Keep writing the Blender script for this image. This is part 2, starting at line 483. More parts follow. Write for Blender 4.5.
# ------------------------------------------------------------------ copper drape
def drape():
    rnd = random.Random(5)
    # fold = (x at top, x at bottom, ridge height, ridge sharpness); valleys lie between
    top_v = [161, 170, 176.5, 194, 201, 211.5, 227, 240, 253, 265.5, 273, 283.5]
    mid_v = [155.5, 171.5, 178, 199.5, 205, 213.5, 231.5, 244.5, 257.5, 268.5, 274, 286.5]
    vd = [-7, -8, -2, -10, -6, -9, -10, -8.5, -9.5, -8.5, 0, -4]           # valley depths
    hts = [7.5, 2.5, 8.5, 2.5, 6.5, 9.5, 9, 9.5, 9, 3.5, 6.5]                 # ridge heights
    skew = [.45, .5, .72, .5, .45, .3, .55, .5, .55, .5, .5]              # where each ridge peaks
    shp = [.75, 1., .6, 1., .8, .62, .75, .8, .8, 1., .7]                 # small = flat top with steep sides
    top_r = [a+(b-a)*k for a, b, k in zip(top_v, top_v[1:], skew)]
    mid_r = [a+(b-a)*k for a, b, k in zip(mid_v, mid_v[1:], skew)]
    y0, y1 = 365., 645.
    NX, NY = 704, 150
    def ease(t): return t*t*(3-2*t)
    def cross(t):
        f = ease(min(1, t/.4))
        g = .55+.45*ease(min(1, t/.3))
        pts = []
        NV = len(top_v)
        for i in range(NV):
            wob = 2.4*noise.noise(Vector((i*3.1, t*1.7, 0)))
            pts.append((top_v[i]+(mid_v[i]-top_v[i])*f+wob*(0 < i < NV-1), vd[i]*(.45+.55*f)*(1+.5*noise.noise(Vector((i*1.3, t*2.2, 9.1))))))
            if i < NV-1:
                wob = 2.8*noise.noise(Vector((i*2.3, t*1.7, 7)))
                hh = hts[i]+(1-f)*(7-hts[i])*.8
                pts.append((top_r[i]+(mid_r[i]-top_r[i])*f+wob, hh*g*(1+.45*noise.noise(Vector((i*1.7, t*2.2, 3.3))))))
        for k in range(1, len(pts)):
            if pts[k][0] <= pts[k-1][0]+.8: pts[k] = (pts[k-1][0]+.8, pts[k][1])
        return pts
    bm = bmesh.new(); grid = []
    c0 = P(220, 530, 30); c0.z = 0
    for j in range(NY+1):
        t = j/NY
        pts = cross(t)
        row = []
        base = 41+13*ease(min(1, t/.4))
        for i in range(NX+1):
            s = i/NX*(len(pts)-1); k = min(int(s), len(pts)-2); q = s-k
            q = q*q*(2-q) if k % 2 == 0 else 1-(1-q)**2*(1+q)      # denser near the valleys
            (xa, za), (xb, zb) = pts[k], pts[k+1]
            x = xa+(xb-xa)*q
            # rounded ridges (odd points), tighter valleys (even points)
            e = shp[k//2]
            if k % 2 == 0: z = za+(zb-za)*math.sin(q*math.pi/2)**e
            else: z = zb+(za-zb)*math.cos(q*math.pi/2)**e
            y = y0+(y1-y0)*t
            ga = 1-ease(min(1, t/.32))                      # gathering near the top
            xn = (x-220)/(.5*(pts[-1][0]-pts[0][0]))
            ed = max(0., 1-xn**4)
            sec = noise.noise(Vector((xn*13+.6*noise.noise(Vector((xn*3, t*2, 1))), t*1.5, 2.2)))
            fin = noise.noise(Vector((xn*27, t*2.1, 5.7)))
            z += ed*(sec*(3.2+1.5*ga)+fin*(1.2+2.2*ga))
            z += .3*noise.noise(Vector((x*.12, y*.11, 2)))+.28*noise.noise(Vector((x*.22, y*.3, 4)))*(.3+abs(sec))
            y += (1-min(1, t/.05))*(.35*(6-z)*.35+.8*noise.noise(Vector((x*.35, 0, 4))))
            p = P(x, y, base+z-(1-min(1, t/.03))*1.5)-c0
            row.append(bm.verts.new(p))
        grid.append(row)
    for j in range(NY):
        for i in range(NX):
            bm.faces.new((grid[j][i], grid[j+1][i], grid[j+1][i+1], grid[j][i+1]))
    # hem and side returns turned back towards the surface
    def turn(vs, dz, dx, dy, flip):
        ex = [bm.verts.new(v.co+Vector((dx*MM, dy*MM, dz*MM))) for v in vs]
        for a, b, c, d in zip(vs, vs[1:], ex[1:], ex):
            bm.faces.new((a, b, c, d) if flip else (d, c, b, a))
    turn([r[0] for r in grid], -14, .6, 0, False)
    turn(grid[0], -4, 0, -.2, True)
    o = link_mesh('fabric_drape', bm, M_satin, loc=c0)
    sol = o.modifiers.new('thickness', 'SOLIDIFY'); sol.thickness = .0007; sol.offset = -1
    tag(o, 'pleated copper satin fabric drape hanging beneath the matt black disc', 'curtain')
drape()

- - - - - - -

— PROBLEM DESCRIPTION —
Go through the listing and copy all of it exactly.

— ANSWER TO THIS TASK —
Keep writing the Blender script for this image. This is part 2, starting at line 483. More parts follow. Write for Blender 4.5.
# ------------------------------------------------------------------ copper drape
def drape():
    rnd = random.Random(5)
    # fold = (x at top, x at bottom, ridge height, ridge sharpness); valleys lie between
    top_v = [161, 170, 176.5, 194, 201, 211.5, 227, 240, 253, 265.5, 273, 283.5]
    mid_v = [155.5, 171.5, 178, 199.5, 205, 213.5, 231.5, 244.5, 257.5, 268.5, 274, 286.5]
    vd = [-7, -8, -2, -10, -6, -9, -10, -8.5, -9.5, -8.5, 0, -4]           # valley depths
    hts = [7.5, 2.5, 8.5, 2.5, 6.5, 9.5, 9, 9.5, 9, 3.5, 6.5]                 # ridge heights
    skew = [.45, .5, .72, .5, .45, .3, .55, .5, .55, .5, .5]              # where each ridge peaks
    shp = [.75, 1., .6, 1., .8, .62, .75, .8, .8, 1., .7]                 # small = flat top with steep sides
    top_r = [a+(b-a)*k for a, b, k in zip(top_v, top_v[1:], skew)]
    mid_r = [a+(b-a)*k for a, b, k in zip(mid_v, mid_v[1:], skew)]
    y0, y1 = 365., 645.
    NX, NY = 704, 150
    def ease(t): return t*t*(3-2*t)
    def cross(t):
        f = ease(min(1, t/.4))
        g = .55+.45*ease(min(1, t/.3))
        pts = []
        NV = len(top_v)
        for i in range(NV):
            wob = 2.4*noise.noise(Vector((i*3.1, t*1.7, 0)))
            pts.append((top_v[i]+(mid_v[i]-top_v[i])*f+wob*(0 < i < NV-1), vd[i]*(.45+.55*f)*(1+.5*noise.noise(Vector((i*1.3, t*2.2, 9.1))))))
            if i < NV-1:
                wob = 2.8*noise.noise(Vector((i*2.3, t*1.7, 7)))
                hh = hts[i]+(1-f)*(7-hts[i])*.8
                pts.append((top_r[i]+(mid_r[i]-top_r[i])*f+wob, hh*g*(1+.45*noise.noise(Vector((i*1.7, t*2.2, 3.3))))))
        for k in range(1, len(pts)):
            if pts[k][0] <= pts[k-1][0]+.8: pts[k] = (pts[k-1][0]+.8, pts[k][1])
        return pts
    bm = bmesh.new(); grid = []
    c0 = P(220, 530, 30); c0.z = 0
    for j in range(NY+1):
        t = j/NY
        pts = cross(t)
        row = []
        base = 41+13*ease(min(1, t/.4))
        for i in range(NX+1):
            s = i/NX*(len(pts)-1); k = min(int(s), len(pts)-2); q = s-k
            q = q*q*(2-q) if k % 2 == 0 else 1-(1-q)**2*(1+q)      # denser near the valleys
            (xa, za), (xb, zb) = pts[k], pts[k+1]
            x = xa+(xb-xa)*q
            # rounded ridges (odd points), tighter valleys (even points)
            e = shp[k//2]
            if k % 2 == 0: z = za+(zb-za)*math.sin(q*math.pi/2)**e
            else: z = zb+(za-zb)*math.cos(q*math.pi/2)**e
            y = y0+(y1-y0)*t
            ga = 1-ease(min(1, t/.32))                      # gathering near the top
            xn = (x-220)/(.5*(pts[-1][0]-pts[0][0]))
            ed = max(0., 1-xn**4)
            sec = noise.noise(Vector((xn*13+.6*noise.noise(Vector((xn*3, t*2, 1))), t*1.5, 2.2)))
            fin = noise.noise(Vector((xn*27, t*2.1, 5.7)))
            z += ed*(sec*(3.2+1.5*ga)+fin*(1.2+2.2*ga))
            z += .3*noise.noise(Vector((x*.12, y*.11, 2)))+.28*noise.noise(Vector((x*.22, y*.3, 4)))*(.3+abs(sec))
            y += (1-min(1, t/.05))*(.35*(6-z)*.35+.8*noise.noise(Vector((x*.35, 0, 4))))
            p = P(x, y, base+z-(1-min(1, t/.03))*1.5)-c0
            row.append(bm.verts.new(p))
        grid.append(row)
    for j in range(NY):
        for i in range(NX):
            bm.faces.new((grid[j][i], grid[j+1][i], grid[j+1][i+1], grid[j][i+1]))
    # hem and side returns turned back towards the surface
    def turn(vs, dz, dx, dy, flip):
        ex = [bm.verts.new(v.co+Vector((dx*MM, dy*MM, dz*MM))) for v in vs]
        for a, b, c, d in zip(vs, vs[1:], ex[1:], ex):
            bm.faces.new((a, b, c, d) if flip else (d, c, b, a))
    turn([r[0] for r in grid], -14, .6, 0, False)
    turn(grid[0], -4, 0, -.2, True)
    o = link_mesh('fabric_drape', bm, M_satin, loc=c0)
    sol = o.modifiers.new('thickness', 'SOLIDIFY'); sol.thickness = .0007; sol.offset = -1
    tag(o, 'pleated copper satin fabric drape hanging beneath the matt black disc', 'curtain')
drape()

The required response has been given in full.